Susanna Powers said...

Dear K., To elaborate on my earlier comment, I honestly think that FEMA itself had nothing to do with any sort of action on the ground, for better or for worse, so to speak. The Louisiana National Guard was on duty during Katrina. But the way it played out is that the Commander-in-Chief eventually sent the U.S. Army to New Orleans. I'm sure we would all be amazed at how quickly the U.S. military can accomplish something. However, they were not ordered to do anything until most of the Katrina week had passed. The failure was at the VERY highest level of the executive branch. I do hope this book is widely read. Thanks, sp, n.o.

K. said...

Sussah: All I know is that the men were told almost from the get-go that they were "FEMAs." That may well have shorthand for Homeland Security, of which FEMA is a part. Also, Eggers makes it pretty clear that the police presence in the fairly immediate aftermath -- and I use the term broadly -- included NOLA police offers, National Guardsmen, police officers from other cities who had volunteered to come to NOLA, and mercenaries. In fact, one of the officers who arrested Zeitoun was from Albuquerque.

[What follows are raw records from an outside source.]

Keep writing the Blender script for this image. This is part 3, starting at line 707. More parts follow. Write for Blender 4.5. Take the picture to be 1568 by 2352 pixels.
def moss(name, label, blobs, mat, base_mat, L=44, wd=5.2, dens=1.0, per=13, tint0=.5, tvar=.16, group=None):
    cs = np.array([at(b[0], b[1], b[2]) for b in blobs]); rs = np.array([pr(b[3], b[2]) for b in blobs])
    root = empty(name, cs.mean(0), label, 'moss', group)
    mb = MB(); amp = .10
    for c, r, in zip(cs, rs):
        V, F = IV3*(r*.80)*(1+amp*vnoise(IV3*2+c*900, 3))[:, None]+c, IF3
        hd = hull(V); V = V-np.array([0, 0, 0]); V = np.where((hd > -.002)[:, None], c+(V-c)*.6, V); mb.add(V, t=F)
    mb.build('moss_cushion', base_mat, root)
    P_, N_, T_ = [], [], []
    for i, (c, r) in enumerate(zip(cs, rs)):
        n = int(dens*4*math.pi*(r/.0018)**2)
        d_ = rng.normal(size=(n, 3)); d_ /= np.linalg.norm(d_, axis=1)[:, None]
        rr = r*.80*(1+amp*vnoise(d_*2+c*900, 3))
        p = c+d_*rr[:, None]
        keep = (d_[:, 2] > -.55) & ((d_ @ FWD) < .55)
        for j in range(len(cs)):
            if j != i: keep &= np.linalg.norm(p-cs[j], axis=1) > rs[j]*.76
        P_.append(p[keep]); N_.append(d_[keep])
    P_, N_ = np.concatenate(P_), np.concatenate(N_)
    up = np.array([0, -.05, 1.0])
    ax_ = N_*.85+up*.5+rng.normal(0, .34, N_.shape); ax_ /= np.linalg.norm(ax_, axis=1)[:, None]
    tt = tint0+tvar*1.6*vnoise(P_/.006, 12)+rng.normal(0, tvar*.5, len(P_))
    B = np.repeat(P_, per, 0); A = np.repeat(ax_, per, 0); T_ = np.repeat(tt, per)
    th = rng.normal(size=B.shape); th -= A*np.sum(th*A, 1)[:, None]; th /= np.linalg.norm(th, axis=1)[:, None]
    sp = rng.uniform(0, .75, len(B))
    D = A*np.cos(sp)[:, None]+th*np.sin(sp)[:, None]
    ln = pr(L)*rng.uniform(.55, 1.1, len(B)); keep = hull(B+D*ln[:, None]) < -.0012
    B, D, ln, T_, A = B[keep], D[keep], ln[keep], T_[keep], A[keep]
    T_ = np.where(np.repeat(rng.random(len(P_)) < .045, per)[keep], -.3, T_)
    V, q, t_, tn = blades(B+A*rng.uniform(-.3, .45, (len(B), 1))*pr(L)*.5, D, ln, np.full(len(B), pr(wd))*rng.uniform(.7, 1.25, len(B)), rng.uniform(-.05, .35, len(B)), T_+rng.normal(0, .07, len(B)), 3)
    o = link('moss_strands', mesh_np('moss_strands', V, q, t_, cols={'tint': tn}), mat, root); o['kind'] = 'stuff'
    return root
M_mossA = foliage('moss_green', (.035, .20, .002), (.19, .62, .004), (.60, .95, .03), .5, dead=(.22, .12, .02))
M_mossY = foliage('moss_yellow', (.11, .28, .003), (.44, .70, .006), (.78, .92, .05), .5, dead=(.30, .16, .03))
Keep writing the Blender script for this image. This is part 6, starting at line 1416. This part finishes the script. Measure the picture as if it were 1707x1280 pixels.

It was combustible situation, to say the least. These men and women were stressed, tired, untrained in disaster relief, and overarmed. I'd say that it's a miracle that worse didn't happen except that it's impossible to image matters being worse.

RobinB said...

So glad you liked the book, Paul--it changed my life. I was out of the country during Katrina and never saw the images on tv or heard the stories. After reading this book I read everything I could get my hands on and am planning to visit NO in the near future.

Ima Wizer said...

The Zeitouns, what a story! Who knows how many other untold stories like it are out there......my, my.